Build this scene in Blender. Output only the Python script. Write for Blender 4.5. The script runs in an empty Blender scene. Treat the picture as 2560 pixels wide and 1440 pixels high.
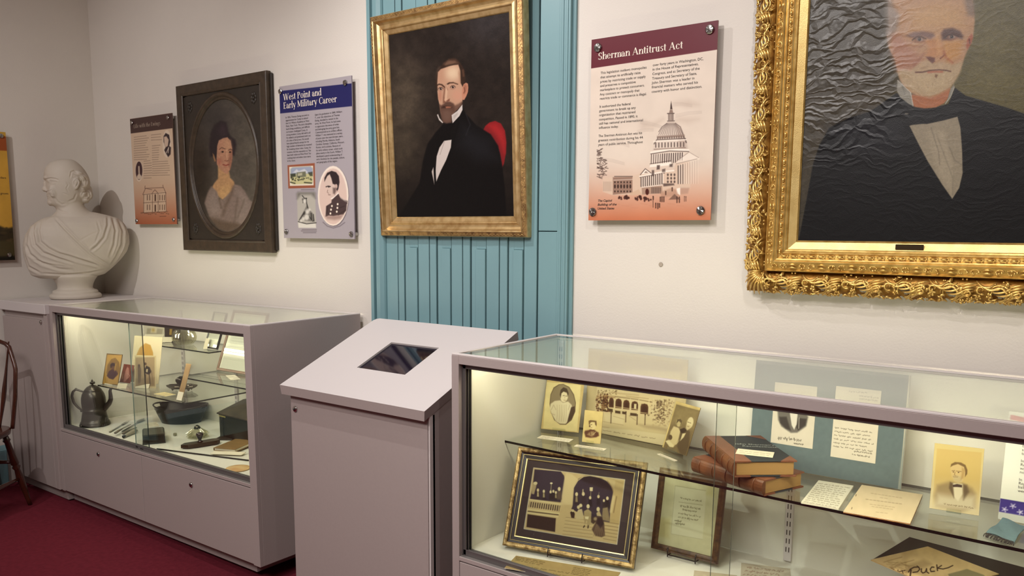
import bpy, math, random
import numpy as np
from mathutils import Matrix, Vector

# ---------------------------------------------------------------- camera, world, lights, exposure
scene = bpy.context.scene
COL = scene.collection
YAW, PITCH, ROLL, FPX, CX, CY = 0.66309, 0.13680, 0.000879, 2081.08, 1205.85, 849.02
CAM = np.array([0.0, 0.0, 1.5])
_fw = np.array([-math.sin(YAW)*math.cos(PITCH), math.cos(YAW)*math.cos(PITCH), -math.sin(PITCH)])
_r0 = np.array([math.cos(YAW), math.sin(YAW), 0.0])
_u0 = np.cross(_r0, _fw)
_rt = _r0*math.cos(ROLL) + _u0*math.sin(ROLL)
_up = -_r0*math.sin(ROLL) + _u0*math.cos(ROLL)
cd = bpy.data.cameras.new('camera')
cam = bpy.data.objects.new('camera', cd)
COL.objects.link(cam)
cam.matrix_world = Matrix(((_rt[0], _up[0], -_fw[0], 0), (_rt[1], _up[1], -_fw[1], 0), (_rt[2], _up[2], -_fw[2], 1.5), (0, 0, 0, 1)))
cd.sensor_width = 36.0
cd.lens = 36.0*FPX/2560.0
cd.shift_x = (1280-CX)/2560.0
cd.shift_y = (CY-720)/2560.0
cd.clip_start = 0.02
scene.camera = cam

vs = scene.view_settings
vs.view_transform = 'Standard'
vs.look = 'None'
vs.gamma = 1.0
vs.use_curve_mapping = False
vs.exposure = 0.0

world = bpy.data.worlds.new('world')
scene.world = world
world.use_nodes = True
world.node_tree.nodes['Background'].inputs[0].default_value = (1.0, 0.90, 0.84, 1)
world.node_tree.nodes['Background'].inputs[1].default_value = 0.15
scene.cycles.max_bounces = 9
scene.cycles.transparent_max_bounces = 24
scene.cycles.caustics_reflective = False
scene.cycles.caustics_refractive = False
scene.cycles.sample_clamp_indirect = 4.0

WALL_Y = 2.652      # the long wall with the portraits
LEFT_X = -5.075     # the short wall on the left

def spot(name, loc, target, power, col, size=70, blend=0.9, radius=0.014):
    l = bpy.data.lights.new(name, 'SPOT')
    l.energy = power; l.color = col; l.spot_size = math.radians(size); l.spot_blend = blend
    l.shadow_soft_size = radius
    o = bpy.data.objects.new(name, l); COL.objects.link(o)
    o.location = loc
    o.rotation_euler = (Vector(target)-Vector(loc)).to_track_quat('-Z', 'Y').to_euler()
    return o

def area(name, loc, target, power, col, sx, sy):
    l = bpy.data.lights.new(name, 'AREA')
    l.energy = power; l.color = col; l.shape = 'RECTANGLE'; l.size = sx; l.size_y = sy
    o = bpy.data.objects.new(name, l); COL.objects.link(o)
    o.location = loc
    o.rotation_euler = (Vector(target)-Vector(loc)).to_track_quat('-Z', 'Y').to_euler()
    return o

WARM = (1.0, 0.955, 0.93)
spot('track_spot', (-2.35, 1.45, 2.98), (-2.3, 2.6, 1.3), 74, WARM, 118)
spot('track_spot', (-1.55, 0.35, 3.0), (-1.4, 2.6, 1.5), 96, WARM, 85)
spot('track_spot', (-0.15, 1.05, 3.0), (-0.5, 2.6, 1.5), 48, WARM, 95)
spot('track_spot', (-3.7, 0.2, 3.0), (-4.2, 2.4, 1.5), 86, WARM, 90)
area('ceiling_fill', (-1.2, -1.4, 3.35), (-1.2, -1.4, 0), 165, (1.0, 0.93, 0.90), 2.4, 1.2)  # soft fill added under the ceiling; no panel lamp is known there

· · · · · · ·

PROBLEM REQUIREMENTS | Starting with the first line of the data above and ending with the line containing "from mathutils import Matrix, Vector", please restate every line exactly, leaving images out.

SOLUTION FOR THIS TASK |
Build this scene in Blender. Output only the Python script. Write for Blender 4.5. The script runs in an empty Blender scene. Treat the picture as 2560 pixels wide and 1440 pixels high.
import bpy, math, random
import numpy as np
from mathutils import Matrix, Vector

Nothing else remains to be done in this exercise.